Saturday, 27 August 2011

Day 11: Beauty Of Times Gone By


Fig trees.  White sandy dust.  Olive groves.  Sandals.  Paphos.  The Mediterranean. Pomegranates.  Everything in Cyprus brings Biblical themes and stories to mind.  I mentioned this to my friend Anna, who grew up first in Egypt and then in Cyprus, and she agreed at first.  After a pause she added, “Actually I’m not sure what to say when people tell me that, because my whole life has been surrounded by these things.” For her, visiting the Nile River or going for a dusty walk in sandals was part of life.  For me, walking around Cyprus still captivates my imagination and brings the Bible just a little bit closer to home. 

Today I wandered the edge of the Akamis Peninsula in Cyprus.  All of these things were present - the dust, the olive trees, the blue of the mediterranean.  It was boiling hot, and we longed to cool our feet in the clear springs of Aphrodite's Bath.  There were signs posted warning us not to swim - probably because of this restriction, I've never seen waters so clear.  And cold!  On one side you have the white-hot dust that you don't want to walk on without shoes, and on the other a sharp coldness in the water that takes your breath away.  We swam, later, in Adonis' Bath - another area entirely, where you're permitted to swim, but many don't because it's heart-stoppingly freezing.  We did though - or at least, I did, and I persuaded Anna to walk in halfway before she ran out shivering.  It was the kind of cold that actually takes your breath away, where you try to plunge beneath the surface but come up in seconds gasping for air, as though you'd been down for hours.  

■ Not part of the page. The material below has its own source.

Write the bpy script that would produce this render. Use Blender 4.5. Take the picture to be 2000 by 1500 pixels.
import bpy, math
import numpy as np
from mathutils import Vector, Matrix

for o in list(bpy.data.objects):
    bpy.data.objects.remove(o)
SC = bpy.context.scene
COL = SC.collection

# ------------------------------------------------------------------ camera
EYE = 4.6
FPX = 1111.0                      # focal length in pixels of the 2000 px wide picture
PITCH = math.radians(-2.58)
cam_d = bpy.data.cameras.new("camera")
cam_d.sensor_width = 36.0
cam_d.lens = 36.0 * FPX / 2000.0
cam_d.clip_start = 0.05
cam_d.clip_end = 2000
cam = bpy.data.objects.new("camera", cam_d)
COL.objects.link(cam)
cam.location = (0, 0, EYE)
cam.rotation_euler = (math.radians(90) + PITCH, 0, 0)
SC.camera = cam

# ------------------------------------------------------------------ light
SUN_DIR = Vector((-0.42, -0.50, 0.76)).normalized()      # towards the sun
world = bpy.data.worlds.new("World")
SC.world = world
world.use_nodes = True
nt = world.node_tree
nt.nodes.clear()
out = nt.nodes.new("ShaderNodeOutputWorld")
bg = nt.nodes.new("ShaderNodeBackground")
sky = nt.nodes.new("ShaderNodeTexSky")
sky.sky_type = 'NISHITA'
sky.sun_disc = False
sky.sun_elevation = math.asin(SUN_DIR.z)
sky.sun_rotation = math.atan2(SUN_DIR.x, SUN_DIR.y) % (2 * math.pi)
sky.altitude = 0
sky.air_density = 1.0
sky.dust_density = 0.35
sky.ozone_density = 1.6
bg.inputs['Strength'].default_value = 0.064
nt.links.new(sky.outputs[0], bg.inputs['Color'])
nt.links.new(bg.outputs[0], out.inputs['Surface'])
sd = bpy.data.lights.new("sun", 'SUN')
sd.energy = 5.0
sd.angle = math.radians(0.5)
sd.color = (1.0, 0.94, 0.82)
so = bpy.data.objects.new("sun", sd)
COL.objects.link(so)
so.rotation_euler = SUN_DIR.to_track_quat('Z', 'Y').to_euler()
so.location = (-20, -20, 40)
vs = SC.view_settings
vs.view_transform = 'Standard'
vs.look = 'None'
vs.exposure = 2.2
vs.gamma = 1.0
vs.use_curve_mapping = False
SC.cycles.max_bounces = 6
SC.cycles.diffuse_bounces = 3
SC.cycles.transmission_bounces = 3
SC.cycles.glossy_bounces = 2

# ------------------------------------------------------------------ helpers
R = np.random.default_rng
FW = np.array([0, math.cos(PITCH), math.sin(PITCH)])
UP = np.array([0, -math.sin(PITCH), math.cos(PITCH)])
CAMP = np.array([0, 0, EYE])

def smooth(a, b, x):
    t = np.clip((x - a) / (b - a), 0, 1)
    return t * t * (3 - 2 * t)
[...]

I'm fascinated by this kind of beauty, because it stirs at my soul and awakens thoughts and ideas and stories that often only hover in the unknown.  It helps me understand what it really meant for Jesus to wash His disciples' feet; to see Paul, embarking on a ship from the island of Cyprus; to really 'see' verses like the one we sang in church yesterday - "But I am like a green olive tree flourishing in the house of God" (Psalm 52).  I remember reading a book once written by a shepherd.  He went through Psalm 23 explaining every single aspect of it, describing how sheep act and what shepherds do and how a sheep's enemies come in and what a day is like - and by the end of it you realise that the Bible is not just a combination of some very good stories: it is perfect and complete in every intricate detail.  It's not just true; it's true in a way you can't even imagine, and the more you know the more right it is.  Walking on the hills of Cyprus brought this to mind today, and the beauty of the Word of God strikes with deeper intensity the more you read it.